Sollte dein Partner also jemals einen gefährlichen Lauf einschlagen, dann ist „offene Zurechtweisung [besser] als verborgene Liebe“ (Sprüche 27:5). Wähle aber den richtigen Zeitpunkt, und sprich nicht in Hörweite der Kinder und anderer. Wende dich bittend an deinen Ehepartner, und hilf ihm zu erkennen, daß eine Änderung ratsam ist.
Der wesentliche Gesichtspunkt
Dennoch scheint sich manchmal der Ehepartner nicht ändern zu wollen. Man könnte erwägen, einen qualifizierten Berater zu Rate zu ziehen. In den Versammlungen der Zeugen Jehovas gibt es geistig befähigte Aufseher, die bereit sind, Hilfe zu leisten (Jakobus 5:14, 15). Dadurch kann dem Ehegefährten vielleicht geholfen werden, biblische Grundsätze anzuwenden, und das um so mehr, wenn er oder sie ein gutes Verhältnis zu Gott schätzt.
Was aber, wenn dein Ehepartner das nicht tut? Dann muß die Liebe zu Gottes Gesetzen bei dir den Vorrang haben. Der Psalmist, der zeitweise selbst außerordentlich starkem seelischen Druck ausgesetzt war, schrieb: „Den Weg der Treue habe ich gewählt. ... Den Weg deiner Gebote werde ich laufen, denn du schaffst meinem Herzen Raum“ (Psalm 119:11, 30, 32). Der Schreiber dieses Psalms, der Gottes Gesetze gebührend beachtete, vermehrte in seinem Herzen nicht nur die Erkenntnis Gottes, sondern entwickelte auch ein festeres Vertrauen in seine Fähigkeit, ihn zu erhalten. Gott schaffte seinem Herzen „Raum“, damit er seine schmerzlichen Gefühle ertragen konnte.
Jehova kann somit auch dir helfen, in deinem Herzen Raum für deinen uneinsichtigen Ehegefährten zu schaffen. Das Bewußtsein, das Wohlgefallen Gottes zu behalten, indem du seine Gebote beachtest, verleiht dir inneren Frieden.
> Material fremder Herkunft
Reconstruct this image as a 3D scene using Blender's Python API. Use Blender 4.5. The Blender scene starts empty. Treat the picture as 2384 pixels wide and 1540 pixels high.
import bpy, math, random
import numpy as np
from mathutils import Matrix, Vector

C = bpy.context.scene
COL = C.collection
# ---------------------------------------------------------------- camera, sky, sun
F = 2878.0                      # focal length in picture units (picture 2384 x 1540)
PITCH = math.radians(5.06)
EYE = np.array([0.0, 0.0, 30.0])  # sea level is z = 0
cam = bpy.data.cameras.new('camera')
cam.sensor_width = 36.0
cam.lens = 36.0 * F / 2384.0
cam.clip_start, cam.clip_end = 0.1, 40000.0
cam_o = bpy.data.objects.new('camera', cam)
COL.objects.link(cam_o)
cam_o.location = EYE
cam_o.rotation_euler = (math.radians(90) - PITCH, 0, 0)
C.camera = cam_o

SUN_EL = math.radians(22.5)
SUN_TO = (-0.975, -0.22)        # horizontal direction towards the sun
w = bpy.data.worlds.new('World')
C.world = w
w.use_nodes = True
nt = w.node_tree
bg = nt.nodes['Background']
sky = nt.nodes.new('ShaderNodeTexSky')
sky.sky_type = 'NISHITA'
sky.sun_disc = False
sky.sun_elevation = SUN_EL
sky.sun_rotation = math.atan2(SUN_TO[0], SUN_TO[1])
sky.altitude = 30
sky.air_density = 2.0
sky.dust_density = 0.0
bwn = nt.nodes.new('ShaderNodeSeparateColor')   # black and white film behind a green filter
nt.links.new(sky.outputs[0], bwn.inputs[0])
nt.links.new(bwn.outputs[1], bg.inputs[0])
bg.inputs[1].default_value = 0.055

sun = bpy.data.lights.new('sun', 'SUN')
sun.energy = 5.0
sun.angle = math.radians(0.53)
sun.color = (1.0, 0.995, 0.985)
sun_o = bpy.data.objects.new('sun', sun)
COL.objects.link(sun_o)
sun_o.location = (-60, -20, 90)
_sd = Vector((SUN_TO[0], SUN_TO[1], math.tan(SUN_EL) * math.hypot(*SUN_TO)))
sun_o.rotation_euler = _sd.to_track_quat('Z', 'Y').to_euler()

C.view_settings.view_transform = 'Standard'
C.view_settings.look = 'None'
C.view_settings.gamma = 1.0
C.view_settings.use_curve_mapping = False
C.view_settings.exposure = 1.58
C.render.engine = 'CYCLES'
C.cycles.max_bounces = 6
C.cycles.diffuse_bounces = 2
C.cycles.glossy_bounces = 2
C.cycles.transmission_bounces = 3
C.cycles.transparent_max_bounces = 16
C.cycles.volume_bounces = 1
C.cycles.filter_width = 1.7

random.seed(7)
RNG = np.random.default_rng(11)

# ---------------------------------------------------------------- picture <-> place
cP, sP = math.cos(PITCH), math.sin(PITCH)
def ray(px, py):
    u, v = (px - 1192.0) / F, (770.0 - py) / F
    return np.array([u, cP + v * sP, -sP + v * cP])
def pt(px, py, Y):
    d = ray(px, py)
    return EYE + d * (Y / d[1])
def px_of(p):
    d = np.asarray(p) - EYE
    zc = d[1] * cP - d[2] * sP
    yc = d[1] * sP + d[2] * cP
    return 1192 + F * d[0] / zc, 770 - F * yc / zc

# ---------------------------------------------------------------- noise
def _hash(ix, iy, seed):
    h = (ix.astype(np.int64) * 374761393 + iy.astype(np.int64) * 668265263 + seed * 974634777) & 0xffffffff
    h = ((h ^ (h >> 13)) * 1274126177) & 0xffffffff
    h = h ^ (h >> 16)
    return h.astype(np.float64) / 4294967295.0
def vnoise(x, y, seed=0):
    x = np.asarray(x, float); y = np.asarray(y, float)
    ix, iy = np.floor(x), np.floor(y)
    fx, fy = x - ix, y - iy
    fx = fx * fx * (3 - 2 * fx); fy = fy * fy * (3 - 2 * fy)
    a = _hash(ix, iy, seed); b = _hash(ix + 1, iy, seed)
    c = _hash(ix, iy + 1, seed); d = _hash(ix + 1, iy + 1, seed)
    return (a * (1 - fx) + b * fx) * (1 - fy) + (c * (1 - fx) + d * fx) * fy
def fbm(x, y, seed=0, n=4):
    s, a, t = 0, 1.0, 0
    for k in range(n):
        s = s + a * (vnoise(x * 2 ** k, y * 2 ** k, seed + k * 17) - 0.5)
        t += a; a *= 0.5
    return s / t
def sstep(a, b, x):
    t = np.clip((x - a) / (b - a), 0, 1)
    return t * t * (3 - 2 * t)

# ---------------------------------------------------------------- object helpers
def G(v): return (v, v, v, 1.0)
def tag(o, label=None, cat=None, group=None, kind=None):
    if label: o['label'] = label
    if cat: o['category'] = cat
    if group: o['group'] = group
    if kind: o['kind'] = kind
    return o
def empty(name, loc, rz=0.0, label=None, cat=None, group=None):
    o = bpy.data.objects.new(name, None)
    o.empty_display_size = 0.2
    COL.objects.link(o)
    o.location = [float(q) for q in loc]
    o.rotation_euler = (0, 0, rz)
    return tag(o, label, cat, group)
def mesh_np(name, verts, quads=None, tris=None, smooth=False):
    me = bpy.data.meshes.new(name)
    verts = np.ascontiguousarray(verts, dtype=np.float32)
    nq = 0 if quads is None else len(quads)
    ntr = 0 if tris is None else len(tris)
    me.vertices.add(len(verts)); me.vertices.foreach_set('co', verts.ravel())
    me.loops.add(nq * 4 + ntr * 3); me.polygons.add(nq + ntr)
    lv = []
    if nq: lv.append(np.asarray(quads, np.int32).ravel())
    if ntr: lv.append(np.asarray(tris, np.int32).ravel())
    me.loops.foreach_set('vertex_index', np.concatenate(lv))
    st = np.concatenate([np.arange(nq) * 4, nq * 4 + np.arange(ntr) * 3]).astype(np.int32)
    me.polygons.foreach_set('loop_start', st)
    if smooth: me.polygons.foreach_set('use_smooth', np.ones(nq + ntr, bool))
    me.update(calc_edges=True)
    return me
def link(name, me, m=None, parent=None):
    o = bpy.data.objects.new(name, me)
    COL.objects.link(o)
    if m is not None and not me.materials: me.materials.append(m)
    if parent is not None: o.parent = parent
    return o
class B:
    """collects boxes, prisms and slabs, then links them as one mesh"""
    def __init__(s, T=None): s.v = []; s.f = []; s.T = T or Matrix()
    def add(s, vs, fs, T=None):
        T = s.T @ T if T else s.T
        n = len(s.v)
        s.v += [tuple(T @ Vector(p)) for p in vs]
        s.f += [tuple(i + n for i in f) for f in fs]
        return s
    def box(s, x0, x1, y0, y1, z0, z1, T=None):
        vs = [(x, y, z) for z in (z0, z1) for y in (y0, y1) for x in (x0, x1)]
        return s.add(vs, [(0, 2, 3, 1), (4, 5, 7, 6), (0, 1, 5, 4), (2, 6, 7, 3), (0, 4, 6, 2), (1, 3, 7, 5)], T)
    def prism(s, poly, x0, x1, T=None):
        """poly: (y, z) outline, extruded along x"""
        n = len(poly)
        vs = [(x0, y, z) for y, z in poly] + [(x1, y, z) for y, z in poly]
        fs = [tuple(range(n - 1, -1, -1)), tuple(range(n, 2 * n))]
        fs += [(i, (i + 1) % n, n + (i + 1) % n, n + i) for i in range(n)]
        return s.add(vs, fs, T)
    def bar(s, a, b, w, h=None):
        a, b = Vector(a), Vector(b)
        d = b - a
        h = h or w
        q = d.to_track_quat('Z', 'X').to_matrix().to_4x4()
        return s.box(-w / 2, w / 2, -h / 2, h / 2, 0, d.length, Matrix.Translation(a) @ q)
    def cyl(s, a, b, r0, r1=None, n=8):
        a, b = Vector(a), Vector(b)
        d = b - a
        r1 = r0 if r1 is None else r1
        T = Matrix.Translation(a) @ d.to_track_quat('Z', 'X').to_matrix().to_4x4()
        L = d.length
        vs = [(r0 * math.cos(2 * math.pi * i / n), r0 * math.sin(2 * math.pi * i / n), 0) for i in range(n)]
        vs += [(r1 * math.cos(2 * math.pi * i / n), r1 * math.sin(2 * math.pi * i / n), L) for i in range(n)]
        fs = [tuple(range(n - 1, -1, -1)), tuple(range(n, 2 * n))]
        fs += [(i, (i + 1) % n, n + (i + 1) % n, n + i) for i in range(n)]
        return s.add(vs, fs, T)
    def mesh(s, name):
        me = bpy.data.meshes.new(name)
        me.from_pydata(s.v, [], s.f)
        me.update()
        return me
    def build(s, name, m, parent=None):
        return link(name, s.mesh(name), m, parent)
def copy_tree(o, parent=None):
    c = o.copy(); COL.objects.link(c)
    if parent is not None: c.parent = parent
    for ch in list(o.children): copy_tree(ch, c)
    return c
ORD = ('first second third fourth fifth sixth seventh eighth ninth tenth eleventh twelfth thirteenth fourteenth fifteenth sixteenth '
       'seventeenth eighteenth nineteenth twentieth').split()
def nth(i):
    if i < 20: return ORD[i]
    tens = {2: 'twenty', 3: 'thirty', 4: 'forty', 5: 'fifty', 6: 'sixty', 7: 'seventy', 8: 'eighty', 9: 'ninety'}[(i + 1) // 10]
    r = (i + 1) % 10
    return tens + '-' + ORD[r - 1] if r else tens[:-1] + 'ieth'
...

Es führt wirklich zum Erfolg!
Seit zehn Jahren sind Sherry und Allen wieder glücklich vereint. Wenn auch beide ihre Fehler haben, so bemühen sie sich doch, den Rat der Bibel zu beherzigen. „Manchmal verfalle ich noch in einige meiner alten Gewohnheiten“, räumte Allen ein. „Aber ich gebe den Versuch, mich zu ändern, nicht auf.“
Sherry achtet darauf, nicht gleich „aus der Haut zu fahren“. „Man muß es lernen, sich mit gewissen Eigenarten eines Menschen abzufinden“, sagte sie. „So ist er nun mal. Man kann nicht alles an ihm ändern, ebensowenig wie ich nicht alle meine Unvollkommenheiten ablegen kann.“ Freimütig äußerte Sherry folgende wichtige Schlußfolgerung: Man kommt nicht umhin, geringfügige Fehler zu vergeben (Matthäus 18:21, 22). „Nachdem ich beobachtet hatte, wie Allen auf meine veränderte Einstellung reagierte“, sagte Sherry und dachte dabei an die von Streit gekennzeichneten sieben Ehejahre vor der Trennung, „fragte ich mich: ‚Warum hast du es nicht gleich so gemacht?‘ In diesen Jahren hätten wir es viel leichter gehabt.“
Erwarte von deinem Mann oder von deiner Frau also nicht, daß sie nahezu vollkommen ist. Selbst wenn man den besten aller Ehegefährten hätte, gäbe es in der Ehe immer noch „Drangsal im Fleisch“ (1. Korinther 7:28). Gehe die Probleme beherzt an, statt dich leichtsinnig in eine Trennung oder Scheidung zu flüchten.a Stärke deine persönliche Entschlossenheit, Gottes Gesetze zu halten, dann wird sich Psalm 119:165 an dir bewahrheiten, wo es heißt: „Überströmender Frieden gehört denen, die dein [Gottes] Gesetz lieben, und für sie gibt es keine Ursache des Strauchelns.“
[Fußnote]
a Gemäß der Bibel ist eine Scheidung aufgrund sexueller Unmoral gestattet. Danach steht es dem unschuldigen Ehepartner frei, wieder zu heiraten (Matthäus 19:9). Gewisse ernste Gründe, die zu einer Trennung führen könnten, behandelt der Artikel „Wenn das Band der Ehe zu zerreißen droht“ in der Ausgabe vom 15. November 1963 der Begleitzeitschrift Der Wachtturm.
[Kasten auf Seite 12]
„Die Hauptschuld an einer unglücklichen Ehe kann nur sehr selten einem Ehepartner gegeben werden und nicht beiden, zum Beispiel dann, wenn einem der Partner zur Zeit der Eheschließung unbekannt war, daß der andere alkoholabhängig oder geisteskrank ist.“ Zu diesem Ergebnis kam Gary Birchler von der medizinischen Fakultät der Staatsuniversität von Kalifornien nach umfassenden Forschungen auf dem Gebiet ehelichen Zusammenlebens.